J.R. Johnson

One-Tenth of the Nation

Negroes and the Strike Wave

(4 February 1946)


From Labor Action, Vol. X No. 5, 4 February 1946, p. 3.
Transcribed & marked up by Einde O’Callaghan for the Marxists’ Internet Archive.


The great strikes have shaken the thinking of the whole country and certainly the thinking of the Negro masses.

This can be seen in the new tone of the Negro press. As is usual with it, the conflict between capital and labor is viewed from the point of view of Negro interest. Their conclusions, however, go far beyond wage increases for Negroes.

The following is from an editorial in The Pittsburgh Courier of January 26:

Negroes are on the picket lines and around the conference tables, and every news photograph of massed workers shows a large number of black faces.

The implications of this development are terrific when viewed from the standpoint of race relations.

It means that the working masses, black and white, are comrades in a sense that they have never been before, with identical interests and equal participation and understanding.

Since economic considerations are always basic, it stands to reason that from the broader social aspect the antagonisms that have characterized relations between the two groups are bound to be undermined.

If it can be brought home to all workers, regardless of color or creed, that their interests are identical, a tremendous gain has been made which the most extreme anti-Negro propaganda will be unable to erase.

The method of argument is important. The editorial does not argue from any theoretical necessity of white and black unity. It is concerned with bettering the status of Negroes. There is a strike of national importance and the writer’s heart swells with pride to see Negroes on the picket lines and taking part in conferences at which great national decisions are being made. Seeing black faces in photographs of the American masses is of great significance for him.

From such a basis the enthusiastic recognition of white and black solidarity is completely genuine. We accept it on that basis. We do not criticize but welcome the editorial’s conclusion that this common action and common publicity are good for race relations.
 

Only in Labor’s Ranks Can Negroes Be Equal

But there are deeper implications even on the strictly Negro basis of the editorial.

Where else in American life have Negroes ever played, or will they ever play, a role among the ranks and in the leadership, the kind of role that they are playing today? In the army they are segregated by the government. Brigadier-General Davis, the highest ranking Negro officer, is a kind of show-piece. He goes round the world seeing after the welfare of Negro troops. In the U.S. government Negroes participate on the higher levels, and not too high either, as representatives of Negroes.

Ralph Bunche, the solitary Negro in the State Department, is paraded at international conferences by the U.S. government. “See,” they say, “we have a Negro to deal with Negro and colonial problems.” Judge Hastie is proposed as Governor of the Virgin Islands because of their predominantly Negro population. At all conferences of big business in the U.S., Negroes are conspicuously absent.

It is in organized labor and labor alone that the Negroes can play a full part either in the ranks or in the leadership. If today the Negroes do not get full and complete representation in labor activities, it is because the dominant class in society is the capitalist class which is anti-Negro.

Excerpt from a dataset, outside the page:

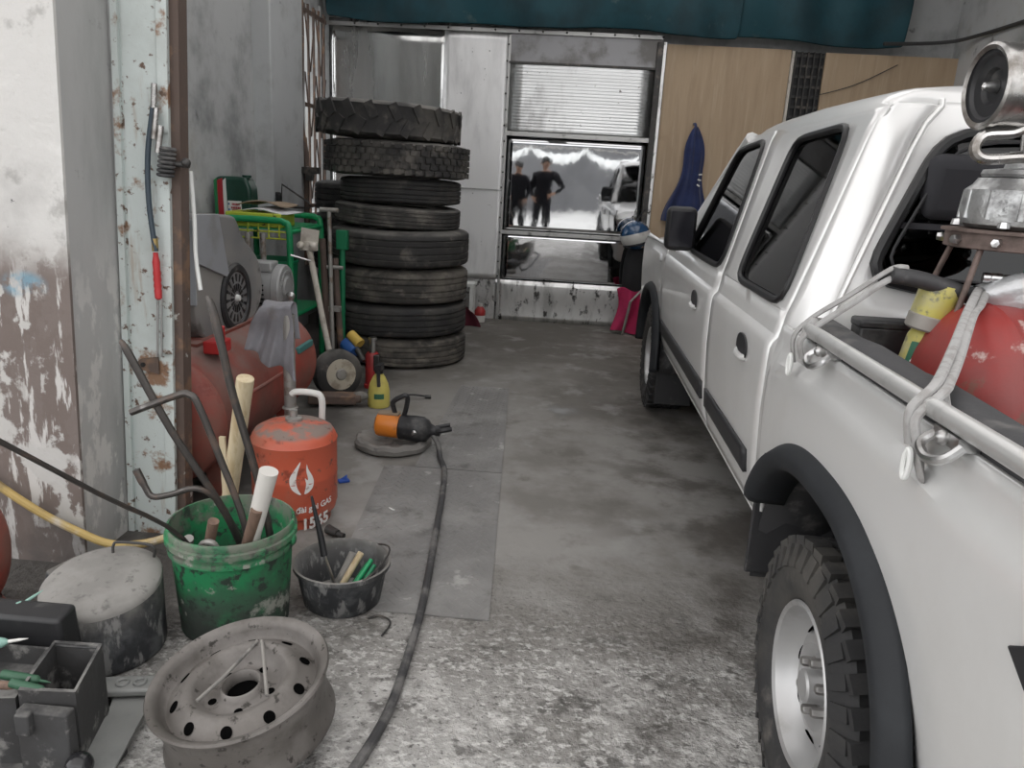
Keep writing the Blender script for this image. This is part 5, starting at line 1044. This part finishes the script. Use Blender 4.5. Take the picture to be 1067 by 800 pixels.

Where labor ruled and the working class was dominant, Negroes would at last be free and equal. A working class society would have to transfer to the new social and political relations that fundamental equality which, rooted in production, even today drives labor towards equality in race relations.

The Pittsburgh Courier likes to see Negroes in photographs of the masses and at conference tables. So do we. But the only society where this will be the rule and not the exception is the society of organized labor – Socialism. We do not wish merely to improve race relations. We wish to abolish the whole idea of race relations and substitute HUMAN RELATIONS. That’s what the Courier wants too. Experience and thought, but above all experience, will convince Negroes that the road to the achievement of equality in all spheres is the road to labor’s power, the road to Socialism.